DATA PROVIDED:
******************************

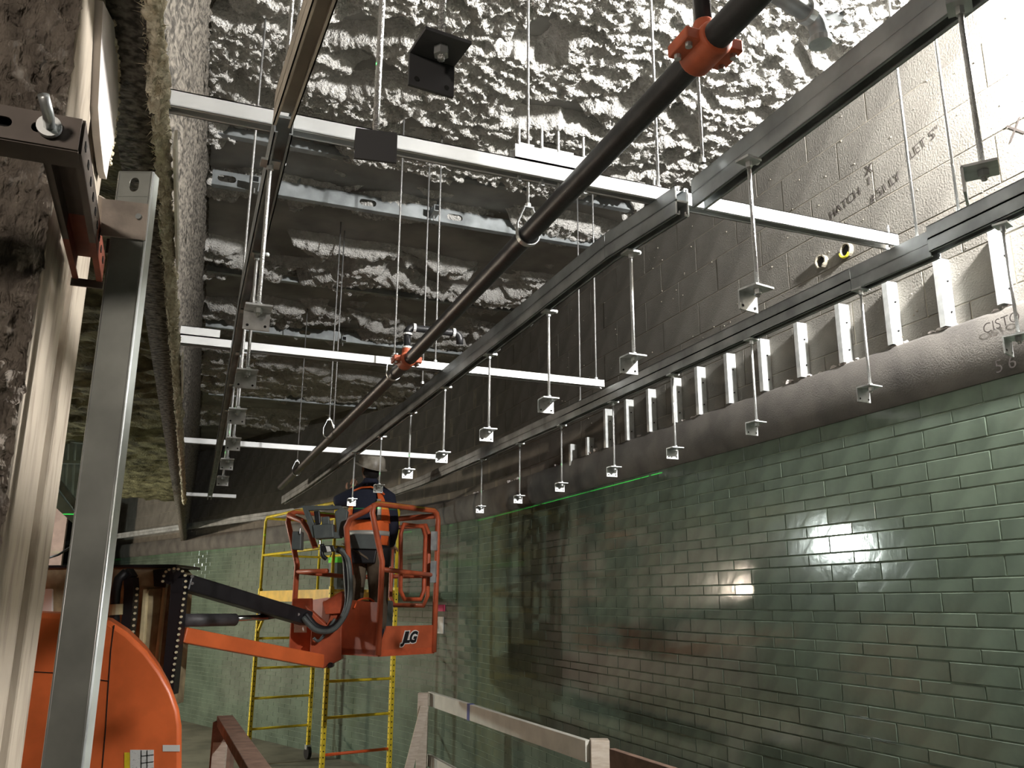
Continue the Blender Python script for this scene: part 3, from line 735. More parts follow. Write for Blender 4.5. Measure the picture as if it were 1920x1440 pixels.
rough_panel((CX-.42, 1.214, ZF), (1, 0, 0), (0, 0, 1), .42, 2.85, 80, 520, .016, (0, -1, 0), 3, .006).build('rough_face', 'col_rough', colu, smooth=True)
m = MB(); m.prism([(-.42, 1.235), (0, 1.235), (0, 1.46), (-.05, 1.475), (-.05, 1.575), (-.004, 1.585), (-.004, 1.735), (-.42, 1.735)], (CX, 0, ZF), (1, 0, 0), (0, 1, 0), (0, 0, 2.85))
m.build('cream_body', 'col_cream', colu, bevel=.004)
# torn gypsum sheet high on the column
poly = [(183, 0), (204, 40), (213, 110), (215, 160), (212, 215), (205, 270), (197, 300), (191, 335), (186, 320), (178, 255), (174, 200), (180, 60)]
vs = []; pts3 = []
for u, v in poly:
    q = at(u, v, x=CX+.004); pts3.append(q)
poly2 = [(q.y, q.z) for q in pts3]+[(pts3[0].y-.05, pts3[0].z+.25)]
poly2 = [(q.y, q.z) for q in pts3[:-1]]
top = [(poly2[0][0]-.03, poly2[0][1]+.14), (poly2[1][0]+.0, poly2[1][1]+.2)]
gy = MB().prism([(a, b) for a, b in poly2], (CX+.012, 0, 0), (0, 1, 0), (0, 0, 1), (-.012, 0, 0)).build('gypsum_sheet', 'gyp')
tag(gy, 'torn white gypsum sheet with a ragged edge beside the column', 'gypsum sheet')
m = MB()
for k in range(70):
    t_ = random.random(); i = random.randrange(1, 6); a, b = pts3[i], pts3[i+1]; p = a.lerp(b, t_)+V((.006, random.uniform(-.012, .02), random.uniform(-.01, .01)))
    m.sphere(p, random.uniform(.002, .007), 5, 3, (1, 1.3, .8))
o = m.build('torn_crumbs', 'fibre', gy); o['kind'] = 'stuff'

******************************

Pictures are excluded; copy all other data exactly as shown.

Continue the Blender Python script for this scene: part 3, from line 735. More parts follow. Write for Blender 4.5. Measure the picture as if it were 1920x1440 pixels.
rough_panel((CX-.42, 1.214, ZF), (1, 0, 0), (0, 0, 1), .42, 2.85, 80, 520, .016, (0, -1, 0), 3, .006).build('rough_face', 'col_rough', colu, smooth=True)
m = MB(); m.prism([(-.42, 1.235), (0, 1.235), (0, 1.46), (-.05, 1.475), (-.05, 1.575), (-.004, 1.585), (-.004, 1.735), (-.42, 1.735)], (CX, 0, ZF), (1, 0, 0), (0, 1, 0), (0, 0, 2.85))
m.build('cream_body', 'col_cream', colu, bevel=.004)
# torn gypsum sheet high on the column
poly = [(183, 0), (204, 40), (213, 110), (215, 160), (212, 215), (205, 270), (197, 300), (191, 335), (186, 320), (178, 255), (174, 200), (180, 60)]
vs = []; pts3 = []
for u, v in poly:
    q = at(u, v, x=CX+.004); pts3.append(q)
poly2 = [(q.y, q.z) for q in pts3]+[(pts3[0].y-.05, pts3[0].z+.25)]
poly2 = [(q.y, q.z) for q in pts3[:-1]]
top = [(poly2[0][0]-.03, poly2[0][1]+.14), (poly2[1][0]+.0, poly2[1][1]+.2)]
gy = MB().prism([(a, b) for a, b in poly2], (CX+.012, 0, 0), (0, 1, 0), (0, 0, 1), (-.012, 0, 0)).build('gypsum_sheet', 'gyp')
tag(gy, 'torn white gypsum sheet with a ragged edge beside the column', 'gypsum sheet')
m = MB()
for k in range(70):
    t_ = random.random(); i = random.randrange(1, 6); a, b = pts3[i], pts3[i+1]; p = a.lerp(b, t_)+V((.006, random.uniform(-.012, .02), random.uniform(-.01, .01)))
    m.sphere(p, random.uniform(.002, .007), 5, 3, (1, 1.3, .8))
o = m.build('torn_crumbs', 'fibre', gy); o['kind'] = 'stuff'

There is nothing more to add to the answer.